José Horta Manzano
Pode chamá-lo foro especial ou foro por prerrogativa de função ‒ o nome oficial. São ambos eufemismos para disfarçar um foro para privilegiados(*).
Se o distinto leitor, por desgraça, tiver um dia de enfrentar processo criminal, será julgado num tribunal comum, dito de primeira instância. No entanto, em nossa República de desiguais, cinquenta mil cidadãos escapam da vala comum do populacho. A função pública que exercem lhes dá o direito de passar por cima dos perigosos humores de um juiz solitário. Que estejam sendo acusados de assaltar o erário ou de dar uma guarda-chuvada no vizinho, serão julgados por um colegiado de juizes profissionais, lotados na mais alta corte do país.
Essa disparidade de tratamento é resquício de uma era em que o fato de os amigos do rei serem mais bem tratados que os demais não comovia ninguém. Por fatores que vêm se acumulando, a situação tem-se tornado insuportável.
Em primeiro lugar, os modernos meios de comunicação difundem toda informação com eficácia e põem os brasileiros a par do que ocorre no andar de cima. Hoje todos sabem e comentam tudo. Em segundo lugar, a enxurrada de «malfeitos» cometidos pelos amigos do rei estes últimos anos tem atulhado escandalosamente a corte maior.
Às carreiras, está sendo votada a supressão do foro privilegiado. Muitos acreditam que deva ser conservado para o presidente de cada Poder. Mais finórios, alguns preconizam que antigos chefes do Executivo, do Legislativo e do Judiciário mantenham o direito a foro privilegiado pelo resto da vida. Todos entenderam quem é o objeto da tragicomédia. Nada é impossível nesta terra gigante e adormecida…
Quanto a mim, sou pela supressão pura, simples, integral e imediata do foro especial. Para todos. Atenção: que não se confunda foro especial com imunidade parlamentar! A imunidade do parlamentar, dos ministros do STF e do presidente da República é imperativo incontornável. Se assim não fosse, uma avalanche de processos se derramaria em permanência sobre cada um deles entravando, assim, o funcionamento da máquina pública.
Mas imunidade não é sinônimo de impunidade. A imunidade deve proteger o eleito enquanto dura o mandato. Ao deixar a função, deverá prestar contas à justiça. Para tanto, enfrentará tribunal comum, como qualquer outro cidadão.

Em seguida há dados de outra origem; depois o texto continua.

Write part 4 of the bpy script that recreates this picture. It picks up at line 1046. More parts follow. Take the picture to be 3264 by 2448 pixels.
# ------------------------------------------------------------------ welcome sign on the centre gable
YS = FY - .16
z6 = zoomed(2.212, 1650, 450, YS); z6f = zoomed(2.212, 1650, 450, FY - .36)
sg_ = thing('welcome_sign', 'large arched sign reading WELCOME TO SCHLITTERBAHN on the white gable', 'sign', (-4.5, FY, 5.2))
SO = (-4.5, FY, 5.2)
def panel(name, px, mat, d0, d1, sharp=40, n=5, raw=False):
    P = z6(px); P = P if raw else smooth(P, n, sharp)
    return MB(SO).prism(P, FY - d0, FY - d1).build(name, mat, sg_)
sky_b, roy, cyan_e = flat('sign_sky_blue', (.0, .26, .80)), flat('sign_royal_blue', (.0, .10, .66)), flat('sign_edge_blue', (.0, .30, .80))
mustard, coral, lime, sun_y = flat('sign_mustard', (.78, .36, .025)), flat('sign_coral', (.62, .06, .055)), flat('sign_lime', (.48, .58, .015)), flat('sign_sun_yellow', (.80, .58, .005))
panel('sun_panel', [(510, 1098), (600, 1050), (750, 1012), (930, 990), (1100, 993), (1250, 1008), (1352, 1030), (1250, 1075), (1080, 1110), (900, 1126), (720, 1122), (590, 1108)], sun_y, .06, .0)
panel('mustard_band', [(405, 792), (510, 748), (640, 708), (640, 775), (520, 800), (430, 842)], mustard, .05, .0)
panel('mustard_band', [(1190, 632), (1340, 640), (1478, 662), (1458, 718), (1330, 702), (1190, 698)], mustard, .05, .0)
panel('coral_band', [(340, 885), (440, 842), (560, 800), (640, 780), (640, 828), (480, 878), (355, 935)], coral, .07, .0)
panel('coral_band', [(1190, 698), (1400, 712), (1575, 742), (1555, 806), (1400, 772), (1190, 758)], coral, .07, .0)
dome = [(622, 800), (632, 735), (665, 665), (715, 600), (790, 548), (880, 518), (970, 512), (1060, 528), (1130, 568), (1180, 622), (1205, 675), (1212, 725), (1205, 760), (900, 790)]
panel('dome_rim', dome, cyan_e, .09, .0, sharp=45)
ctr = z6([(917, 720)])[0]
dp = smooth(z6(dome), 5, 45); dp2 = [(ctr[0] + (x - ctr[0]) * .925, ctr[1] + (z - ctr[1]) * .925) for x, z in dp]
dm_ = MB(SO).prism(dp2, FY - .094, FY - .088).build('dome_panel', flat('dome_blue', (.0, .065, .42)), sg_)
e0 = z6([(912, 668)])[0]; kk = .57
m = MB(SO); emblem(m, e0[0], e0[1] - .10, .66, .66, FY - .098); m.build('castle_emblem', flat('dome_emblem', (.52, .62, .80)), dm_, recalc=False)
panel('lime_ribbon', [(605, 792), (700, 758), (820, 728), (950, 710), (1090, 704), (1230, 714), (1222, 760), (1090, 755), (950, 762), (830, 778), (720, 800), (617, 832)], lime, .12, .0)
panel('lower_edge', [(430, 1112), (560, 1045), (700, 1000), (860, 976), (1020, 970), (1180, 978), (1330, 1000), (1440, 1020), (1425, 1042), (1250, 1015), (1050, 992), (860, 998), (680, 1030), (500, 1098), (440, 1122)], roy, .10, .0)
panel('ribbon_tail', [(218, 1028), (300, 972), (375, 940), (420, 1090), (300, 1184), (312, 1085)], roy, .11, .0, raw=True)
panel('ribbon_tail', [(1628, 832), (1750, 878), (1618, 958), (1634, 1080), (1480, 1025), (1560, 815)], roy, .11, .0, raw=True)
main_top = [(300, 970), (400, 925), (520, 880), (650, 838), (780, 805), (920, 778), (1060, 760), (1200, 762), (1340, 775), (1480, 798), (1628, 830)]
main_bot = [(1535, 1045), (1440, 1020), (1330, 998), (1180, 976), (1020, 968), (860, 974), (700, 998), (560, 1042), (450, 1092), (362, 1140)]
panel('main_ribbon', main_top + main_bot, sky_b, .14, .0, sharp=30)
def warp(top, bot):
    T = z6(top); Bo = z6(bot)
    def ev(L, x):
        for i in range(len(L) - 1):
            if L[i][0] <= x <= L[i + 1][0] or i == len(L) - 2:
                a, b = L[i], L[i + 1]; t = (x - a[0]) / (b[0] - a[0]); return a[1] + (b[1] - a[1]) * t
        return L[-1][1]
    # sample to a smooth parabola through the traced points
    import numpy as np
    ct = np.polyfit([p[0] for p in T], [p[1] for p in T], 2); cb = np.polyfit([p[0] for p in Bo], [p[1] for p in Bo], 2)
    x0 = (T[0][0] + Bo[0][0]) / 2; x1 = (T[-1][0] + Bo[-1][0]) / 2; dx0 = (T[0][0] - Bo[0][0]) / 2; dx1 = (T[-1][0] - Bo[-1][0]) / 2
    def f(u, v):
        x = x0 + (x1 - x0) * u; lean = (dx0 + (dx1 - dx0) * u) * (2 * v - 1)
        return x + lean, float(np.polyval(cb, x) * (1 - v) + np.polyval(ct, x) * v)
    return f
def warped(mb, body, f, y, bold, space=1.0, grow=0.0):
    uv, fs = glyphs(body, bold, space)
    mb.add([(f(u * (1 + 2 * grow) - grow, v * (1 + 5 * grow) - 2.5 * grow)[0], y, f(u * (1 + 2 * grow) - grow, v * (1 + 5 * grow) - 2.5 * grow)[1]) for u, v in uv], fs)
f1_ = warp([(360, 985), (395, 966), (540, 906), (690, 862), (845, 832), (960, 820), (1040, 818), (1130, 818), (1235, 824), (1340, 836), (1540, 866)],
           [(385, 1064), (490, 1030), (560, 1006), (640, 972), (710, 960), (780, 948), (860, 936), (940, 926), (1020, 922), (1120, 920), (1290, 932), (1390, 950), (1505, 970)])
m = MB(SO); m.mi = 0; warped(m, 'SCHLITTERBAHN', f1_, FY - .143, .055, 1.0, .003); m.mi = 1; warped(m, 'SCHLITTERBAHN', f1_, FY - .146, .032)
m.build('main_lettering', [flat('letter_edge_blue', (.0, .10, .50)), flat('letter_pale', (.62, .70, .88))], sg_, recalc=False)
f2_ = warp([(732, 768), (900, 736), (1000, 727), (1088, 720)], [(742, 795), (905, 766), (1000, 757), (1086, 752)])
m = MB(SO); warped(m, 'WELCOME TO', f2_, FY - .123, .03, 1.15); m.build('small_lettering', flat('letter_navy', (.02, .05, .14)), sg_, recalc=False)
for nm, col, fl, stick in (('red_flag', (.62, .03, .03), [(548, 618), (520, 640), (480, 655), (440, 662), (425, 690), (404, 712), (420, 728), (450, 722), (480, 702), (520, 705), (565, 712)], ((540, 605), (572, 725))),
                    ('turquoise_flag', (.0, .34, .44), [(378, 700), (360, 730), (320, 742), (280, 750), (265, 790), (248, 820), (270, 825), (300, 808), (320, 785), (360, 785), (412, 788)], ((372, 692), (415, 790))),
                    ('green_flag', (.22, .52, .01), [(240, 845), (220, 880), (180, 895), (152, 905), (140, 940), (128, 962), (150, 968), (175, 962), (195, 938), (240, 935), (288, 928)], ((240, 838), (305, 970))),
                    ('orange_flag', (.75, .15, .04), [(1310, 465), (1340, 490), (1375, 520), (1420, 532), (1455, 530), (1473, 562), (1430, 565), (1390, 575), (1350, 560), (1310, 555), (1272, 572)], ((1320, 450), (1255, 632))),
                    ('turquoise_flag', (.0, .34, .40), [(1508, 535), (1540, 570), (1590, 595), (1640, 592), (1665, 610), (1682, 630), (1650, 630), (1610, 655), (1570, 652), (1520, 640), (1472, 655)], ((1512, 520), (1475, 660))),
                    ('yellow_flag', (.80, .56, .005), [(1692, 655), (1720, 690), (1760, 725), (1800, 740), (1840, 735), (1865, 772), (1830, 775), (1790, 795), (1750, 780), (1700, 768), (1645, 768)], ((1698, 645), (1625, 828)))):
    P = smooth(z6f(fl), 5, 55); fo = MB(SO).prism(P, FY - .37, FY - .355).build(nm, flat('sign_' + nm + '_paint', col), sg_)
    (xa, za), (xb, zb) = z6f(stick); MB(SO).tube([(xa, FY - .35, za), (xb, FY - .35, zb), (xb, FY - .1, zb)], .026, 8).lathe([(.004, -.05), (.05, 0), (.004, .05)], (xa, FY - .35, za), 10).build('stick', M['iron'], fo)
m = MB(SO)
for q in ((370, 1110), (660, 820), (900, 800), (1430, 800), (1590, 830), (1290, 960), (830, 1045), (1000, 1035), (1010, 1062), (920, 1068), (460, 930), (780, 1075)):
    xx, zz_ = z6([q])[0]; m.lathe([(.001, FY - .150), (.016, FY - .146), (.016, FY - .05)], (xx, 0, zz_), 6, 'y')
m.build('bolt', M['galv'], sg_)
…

A força democrática de uma sociedade se reconhece pela atenção que dedica a seus membros mais fracos e necessitados. Eleitos do povo e altos dirigentes ‒ atuais ou antigos ‒ não fazem parte da franja mais desvalida. Não faz sentido obsequiá-los com tribunal especial.
(*) Privilégio provém do latim privilegium, termo formado de privus (sozinho, singular, solitário) e legem (lei). Em sentido literal, é lei privada, especialmente feita para uma ou poucas pessoas. Donde, vantagem concedida a uma ou poucas pessoas em derrogação do direito comum.